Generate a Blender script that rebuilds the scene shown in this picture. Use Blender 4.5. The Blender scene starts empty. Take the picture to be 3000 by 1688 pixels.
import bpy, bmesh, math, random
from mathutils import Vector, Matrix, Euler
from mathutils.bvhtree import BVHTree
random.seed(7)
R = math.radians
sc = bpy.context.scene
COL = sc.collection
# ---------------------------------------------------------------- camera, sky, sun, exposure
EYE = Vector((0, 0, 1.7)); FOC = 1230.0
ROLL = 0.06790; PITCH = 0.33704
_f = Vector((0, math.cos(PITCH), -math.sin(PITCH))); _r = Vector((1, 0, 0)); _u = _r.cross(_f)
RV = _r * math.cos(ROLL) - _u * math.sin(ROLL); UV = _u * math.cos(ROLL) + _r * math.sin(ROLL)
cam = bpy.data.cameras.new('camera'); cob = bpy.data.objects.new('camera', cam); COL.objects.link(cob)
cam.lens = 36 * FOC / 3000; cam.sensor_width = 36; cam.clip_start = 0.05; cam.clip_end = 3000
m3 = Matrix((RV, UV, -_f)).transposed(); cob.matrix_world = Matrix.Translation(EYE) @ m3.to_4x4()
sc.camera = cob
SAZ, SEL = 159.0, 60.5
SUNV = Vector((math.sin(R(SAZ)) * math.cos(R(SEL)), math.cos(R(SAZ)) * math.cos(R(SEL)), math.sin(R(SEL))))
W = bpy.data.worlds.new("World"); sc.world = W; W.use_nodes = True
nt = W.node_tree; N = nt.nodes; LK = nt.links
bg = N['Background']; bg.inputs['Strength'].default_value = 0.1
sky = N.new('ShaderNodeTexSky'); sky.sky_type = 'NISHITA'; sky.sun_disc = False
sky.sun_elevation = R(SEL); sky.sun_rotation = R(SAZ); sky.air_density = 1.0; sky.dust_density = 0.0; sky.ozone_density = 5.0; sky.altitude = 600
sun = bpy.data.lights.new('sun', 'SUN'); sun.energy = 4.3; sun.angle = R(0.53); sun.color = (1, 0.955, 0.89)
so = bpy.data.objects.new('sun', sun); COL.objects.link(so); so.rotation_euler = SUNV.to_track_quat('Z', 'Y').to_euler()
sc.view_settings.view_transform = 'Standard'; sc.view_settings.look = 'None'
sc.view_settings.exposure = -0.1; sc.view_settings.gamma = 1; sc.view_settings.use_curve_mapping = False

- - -

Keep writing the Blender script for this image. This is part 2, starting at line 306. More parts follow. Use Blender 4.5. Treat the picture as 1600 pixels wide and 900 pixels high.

- - -

• _AIM_
Check the data for the word "script" and pull out the lines that have it.

• _OUTPUT BELOW_
Generate a Blender script that rebuilds the scene shown in this picture. Use Blender 4.5. The Blender scene starts empty. Take the picture to be 3000 by 1688 pixels.
Keep writing the Blender script for this image. This is part 2, starting at line 306. More parts follow. Use Blender 4.5. Treat the picture as 1600 pixels wide and 900 pixels high.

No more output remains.